Le grosse dighe idroelettriche sono sempre state viste in maniera ambigua. Mentre quelle piccole spesso e volentieri risultano utili e non eccessivamente dannose per l’ambiente circostante, i grossi progetti si sono rivelati una vera catastrofe. Molte di queste strutture sono state chiuse e smantellate sia negli Stati Uniti che in Europa; lo studio parla di una chiusura quasi alla settimana.
In realtà molti dei problemi che nascono a seguito della costruzione di dighe sono proprio legate a questa fase iniziale e non alla fave operativa dove viene prodotta l’energia rinnovabile; quest’ultimo ad un certo punto della nostra storia forniva il 71% dell’energia prodotta da fonti rinnovabili. Sono state delle strutture importanti per lo sviluppo di molti paesi e per questo quelli che attualmente si sono trovano in una situazione socio-economica non troppo dissimile alla nostra di decenni fa vogliono portare avanti progetti simili, con tutte le conseguenza del caso.

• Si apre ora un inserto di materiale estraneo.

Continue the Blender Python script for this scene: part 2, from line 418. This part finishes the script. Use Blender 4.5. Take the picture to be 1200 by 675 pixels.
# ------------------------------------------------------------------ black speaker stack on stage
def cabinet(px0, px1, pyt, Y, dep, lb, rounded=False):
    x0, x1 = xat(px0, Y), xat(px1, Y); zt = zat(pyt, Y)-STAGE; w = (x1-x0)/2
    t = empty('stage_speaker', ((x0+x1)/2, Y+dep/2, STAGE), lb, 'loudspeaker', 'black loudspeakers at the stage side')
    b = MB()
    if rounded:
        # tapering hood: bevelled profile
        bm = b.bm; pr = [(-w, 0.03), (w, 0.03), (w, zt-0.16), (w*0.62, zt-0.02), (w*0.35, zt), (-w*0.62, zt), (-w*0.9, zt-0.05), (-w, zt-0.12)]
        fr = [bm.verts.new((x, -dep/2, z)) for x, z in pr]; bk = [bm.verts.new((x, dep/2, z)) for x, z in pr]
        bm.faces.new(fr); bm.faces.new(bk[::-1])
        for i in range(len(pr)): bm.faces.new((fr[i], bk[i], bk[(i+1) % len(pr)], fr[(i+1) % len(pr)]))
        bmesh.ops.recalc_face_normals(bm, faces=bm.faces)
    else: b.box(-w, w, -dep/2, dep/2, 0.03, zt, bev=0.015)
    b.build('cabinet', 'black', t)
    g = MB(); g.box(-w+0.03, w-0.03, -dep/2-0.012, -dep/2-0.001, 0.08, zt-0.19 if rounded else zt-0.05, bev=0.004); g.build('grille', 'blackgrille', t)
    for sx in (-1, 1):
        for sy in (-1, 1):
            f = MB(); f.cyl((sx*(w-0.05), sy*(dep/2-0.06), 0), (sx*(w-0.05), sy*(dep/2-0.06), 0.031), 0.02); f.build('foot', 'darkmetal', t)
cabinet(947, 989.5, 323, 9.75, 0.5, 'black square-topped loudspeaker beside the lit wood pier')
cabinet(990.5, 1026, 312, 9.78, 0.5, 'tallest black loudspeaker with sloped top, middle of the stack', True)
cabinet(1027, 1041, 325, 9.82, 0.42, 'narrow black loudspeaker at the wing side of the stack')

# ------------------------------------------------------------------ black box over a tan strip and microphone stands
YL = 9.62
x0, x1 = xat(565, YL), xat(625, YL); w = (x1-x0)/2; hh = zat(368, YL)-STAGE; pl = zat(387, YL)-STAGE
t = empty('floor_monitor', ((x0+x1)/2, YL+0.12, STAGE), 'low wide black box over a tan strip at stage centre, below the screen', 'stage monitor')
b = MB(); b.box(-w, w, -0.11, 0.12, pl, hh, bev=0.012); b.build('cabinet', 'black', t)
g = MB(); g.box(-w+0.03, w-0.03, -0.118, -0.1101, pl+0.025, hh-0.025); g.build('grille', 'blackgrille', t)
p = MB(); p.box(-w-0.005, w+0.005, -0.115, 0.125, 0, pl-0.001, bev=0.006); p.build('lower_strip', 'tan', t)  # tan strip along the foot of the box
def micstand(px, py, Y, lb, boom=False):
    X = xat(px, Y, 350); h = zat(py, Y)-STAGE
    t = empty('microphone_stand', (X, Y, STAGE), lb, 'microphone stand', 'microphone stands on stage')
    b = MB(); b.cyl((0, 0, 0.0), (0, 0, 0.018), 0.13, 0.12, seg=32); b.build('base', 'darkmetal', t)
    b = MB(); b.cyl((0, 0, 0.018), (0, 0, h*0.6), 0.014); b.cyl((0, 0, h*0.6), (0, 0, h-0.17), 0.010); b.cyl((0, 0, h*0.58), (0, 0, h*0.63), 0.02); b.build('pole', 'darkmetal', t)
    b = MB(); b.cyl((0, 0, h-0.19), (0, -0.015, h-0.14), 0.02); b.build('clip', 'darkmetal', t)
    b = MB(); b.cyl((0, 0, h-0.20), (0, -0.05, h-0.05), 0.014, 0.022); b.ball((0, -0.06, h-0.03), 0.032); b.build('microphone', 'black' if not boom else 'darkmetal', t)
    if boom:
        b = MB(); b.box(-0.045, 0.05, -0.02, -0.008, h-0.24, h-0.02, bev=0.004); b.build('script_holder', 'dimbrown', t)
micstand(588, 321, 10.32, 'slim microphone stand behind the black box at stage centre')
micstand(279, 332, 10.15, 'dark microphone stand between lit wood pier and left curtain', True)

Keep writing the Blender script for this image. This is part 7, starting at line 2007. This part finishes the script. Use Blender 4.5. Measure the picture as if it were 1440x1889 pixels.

I danni possono essere di due tipi: ambientali e sociali. Ambientali perché lo sbarramento di un fiume causa ingenti danni modificando il percorso naturale del fiume, allagando zone e drenandone altre, ma soprattutto creando un ecosistema instabile. A questo va aggiunto il fatto che quando un terreno viene allagato quest’ultimo rilascia gas serra per via della decomposizione del terreno.
Molti dei progetti sono partiti diversi anni fa con delle promosse e con della situazioni che sono mutate. Dighe che avrebbero dovuto portare X energia adesso ne porteranno la metà per via dei cambiamenti climatici, ma non solo. Spesso interi villaggi vengono fatti evacuare, sia a monte che a valle dalla diga per via dell’effetto che la il blocco avrà sul fiume. Un’ovvia promessa per addolcire un trasferimento forzato è quella ricevere energia elettrica, ma in molti casi le cose sono cambiate.
Un esempio è il progetto che prevedeva la costruire di una diga sul fiume Congo la quale avrebbe dovuto produrre praticamente un terzo dell’energia che l’intero continente produce attualmente. Lo studio ha rivelato che la maggior parte di quella che verrà prodotta sarà mandata direttamente all‘industria sudafricana.
Ecco le parole conclusive del professor Maron, colui che ha portato avanti lo studio: “La grande energia idroelettrica non ha un futuro, questa è la nostra conclusione schietta.”